▸ **STATED TASK**: All of the data must be printed exactly; please include every line.

-- START OF DATASET EXCERPT --

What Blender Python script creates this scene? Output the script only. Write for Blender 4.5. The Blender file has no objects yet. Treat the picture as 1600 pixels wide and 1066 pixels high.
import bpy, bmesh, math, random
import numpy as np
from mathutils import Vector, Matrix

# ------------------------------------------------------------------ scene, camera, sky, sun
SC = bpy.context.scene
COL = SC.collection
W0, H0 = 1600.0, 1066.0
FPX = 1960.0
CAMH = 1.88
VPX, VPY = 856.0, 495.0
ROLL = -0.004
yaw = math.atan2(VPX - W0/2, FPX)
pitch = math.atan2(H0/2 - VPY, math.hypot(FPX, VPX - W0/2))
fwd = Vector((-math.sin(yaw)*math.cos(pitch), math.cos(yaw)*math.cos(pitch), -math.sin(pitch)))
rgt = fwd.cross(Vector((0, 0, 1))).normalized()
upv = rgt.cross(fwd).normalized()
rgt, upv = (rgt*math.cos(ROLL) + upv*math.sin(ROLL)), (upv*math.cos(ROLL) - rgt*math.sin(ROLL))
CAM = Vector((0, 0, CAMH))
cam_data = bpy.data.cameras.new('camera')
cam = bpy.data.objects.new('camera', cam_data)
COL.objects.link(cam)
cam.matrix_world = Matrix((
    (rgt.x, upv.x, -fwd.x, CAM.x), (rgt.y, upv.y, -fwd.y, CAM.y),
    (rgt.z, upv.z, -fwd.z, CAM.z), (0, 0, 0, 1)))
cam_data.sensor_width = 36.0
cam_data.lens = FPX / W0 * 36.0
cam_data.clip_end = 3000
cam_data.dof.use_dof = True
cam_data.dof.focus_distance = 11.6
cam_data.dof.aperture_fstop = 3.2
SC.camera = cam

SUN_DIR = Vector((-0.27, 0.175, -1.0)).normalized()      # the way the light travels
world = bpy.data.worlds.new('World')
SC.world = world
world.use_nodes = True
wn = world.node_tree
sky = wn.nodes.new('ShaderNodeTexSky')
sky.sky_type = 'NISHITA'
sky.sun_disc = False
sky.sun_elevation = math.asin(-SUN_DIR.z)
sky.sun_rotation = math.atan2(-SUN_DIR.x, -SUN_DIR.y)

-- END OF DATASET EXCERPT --

▸ **EXERCISE RESULT**:
What Blender Python script creates this scene? Output the script only. Write for Blender 4.5. The Blender file has no objects yet. Treat the picture as 1600 pixels wide and 1066 pixels high.
import bpy, bmesh, math, random
import numpy as np
from mathutils import Vector, Matrix

# ------------------------------------------------------------------ scene, camera, sky, sun
SC = bpy.context.scene
COL = SC.collection
W0, H0 = 1600.0, 1066.0
FPX = 1960.0
CAMH = 1.88
VPX, VPY = 856.0, 495.0
ROLL = -0.004
yaw = math.atan2(VPX - W0/2, FPX)
pitch = math.atan2(H0/2 - VPY, math.hypot(FPX, VPX - W0/2))
fwd = Vector((-math.sin(yaw)*math.cos(pitch), math.cos(yaw)*math.cos(pitch), -math.sin(pitch)))
rgt = fwd.cross(Vector((0, 0, 1))).normalized()
upv = rgt.cross(fwd).normalized()
rgt, upv = (rgt*math.cos(ROLL) + upv*math.sin(ROLL)), (upv*math.cos(ROLL) - rgt*math.sin(ROLL))
CAM = Vector((0, 0, CAMH))
cam_data = bpy.data.cameras.new('camera')
cam = bpy.data.objects.new('camera', cam_data)
COL.objects.link(cam)
cam.matrix_world = Matrix((
    (rgt.x, upv.x, -fwd.x, CAM.x), (rgt.y, upv.y, -fwd.y, CAM.y),
    (rgt.z, upv.z, -fwd.z, CAM.z), (0, 0, 0, 1)))
cam_data.sensor_width = 36.0
cam_data.lens = FPX / W0 * 36.0
cam_data.clip_end = 3000
cam_data.dof.use_dof = True
cam_data.dof.focus_distance = 11.6
cam_data.dof.aperture_fstop = 3.2
SC.camera = cam

SUN_DIR = Vector((-0.27, 0.175, -1.0)).normalized()      # the way the light travels
world = bpy.data.worlds.new('World')
SC.world = world
world.use_nodes = True
wn = world.node_tree
sky = wn.nodes.new('ShaderNodeTexSky')
sky.sky_type = 'NISHITA'
sky.sun_disc = False
sky.sun_elevation = math.asin(-SUN_DIR.z)
sky.sun_rotation = math.atan2(-SUN_DIR.x, -SUN_DIR.y)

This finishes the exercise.